‘Greek god’ Gekas saves Turkish team
ISTANBUL- Hürriyet Daily News
Gekas, 32, here hailing fans with a ‘love’ sign, has become a hero in Turkish football after almost single-handedly saving minnows Akhisar from relegation. AA photo
Veteran striker Theofanis Gekas was already in the sporting annals as the first Greek footballer to ply his trade in Turkey. This year, he upped the ante and is now referred to as “a Greek god.”The 32-year-old became a hero in Turkish football after almost single-handedly saving minnow Akhisar from relegation.
The Aegean team, hailing from a town in Manisa and with a population barely exceeding 100,000, survived in its first Spor Toto Super League season with a 2-0 win at Orduspor on May 18.
For many, it was a relief that Akhisar survived. As a team from the Super League’s smallest market, an outsider could wonder why so many neutrals were rooting for them. Akhisar tried to play positive football and in Hamza Hamzaoğlu, it had a soft-spoken and wise coach, highly unusual for the Super League standards.
But the centerpiece to why Akhisar won the hearts of neutrals was Gekas.

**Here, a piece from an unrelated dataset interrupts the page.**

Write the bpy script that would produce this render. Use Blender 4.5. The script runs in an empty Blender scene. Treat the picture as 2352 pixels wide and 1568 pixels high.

The veteran, who became the first-ever Greek to play football in Turkey when he signed for Samsunspor in mid-season last year, showed again that he could turn things around in a few months.
Everyone in Turkey knew that he could score goals; he contributed to Samsunspor’s ultimately unsuccessful bid to survive with eight goals in 11 matches, but the Black Sea team went down, which was not unrelated to Gekas’s recent injury.
Respect for peers
In summer, the former Bayer Leverkusen, Eintracht Frankfurt and Panathinaikos forward went to Levante, but could find little playing time with the La Liga side. Akhisar offered him a chance to be a part of the club’s desperate survival bid, and Gekas said yes.

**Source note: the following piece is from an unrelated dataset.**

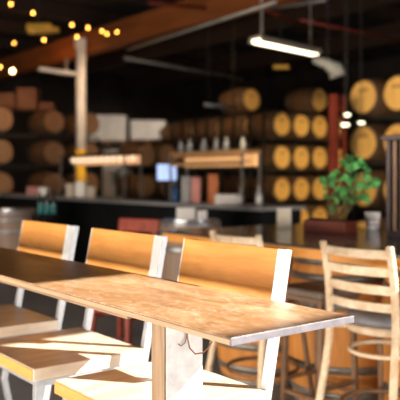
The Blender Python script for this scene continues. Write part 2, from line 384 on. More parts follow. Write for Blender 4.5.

“We were a good team all along, but we had a problem scoring goals and Gekas provided that to us,” Hamzaoğlu said.
But for the 43-year-old, whose entire coaching career before Akhisar was with lower league clubs, it was not just Gekas’s statistics that brought him to the club.
“I have a huge respect for his career and goals,” Hamzaoğlu said. “But what brought him to Akhisar was that he shared his goal celebrations with his teammates.”

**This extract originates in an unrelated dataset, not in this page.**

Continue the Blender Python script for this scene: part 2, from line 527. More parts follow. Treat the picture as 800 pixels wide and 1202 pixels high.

Halfway through the season, Akhisar was sitting rock bottom. The team had scored 12 goals at the expense of 26, and collected just 15 points. After Gekas arrived, Akhisar collected 27 points and scored a further 24 goals, half of them from the Greek marksman.
Last month, one fan on an NTV Spor show said Gekas was seen as a Greek god when he was walking around the city. This week, after Akhisar guaranteed their survival, it was reported that jerseys with his name on the back were sold out and that the club had ordered a new run of shirts. A video showing three fans converting a famous Sezen Aksu song, “Sitem,” into a Gekas eulogy racked up more than 140,000 views on YouTube in just a few days. The song, which claims Gekas is better than Zeus, became such a huge hit that a new version, this time featuring his teammates singing Gekas’ praises, emerged. It was shot in the dressing room on May 18 after the final whistle that ruled Akhisar would survive in the Super League.
In the footage, Gekas was seen sitting in a corner, humbly accepting his peers’ awe for him. With the same gestures that he had when he was accepting visiting Beşiktaş fans’ congratulatory ovation – by applauding them back. The game had ended in a 4-1 defeat for Beşiktaş, with Gekas having a double.
Hamzaoğlu said Gekas is a shy man and does not like giving interviews, “preferring his football do the talking instead.”
With a quiet personality that contrasts with his sniper-like relentlessness in the area and a lethal touch, Gekas deservedly became the surprising hero of another turbulent football season.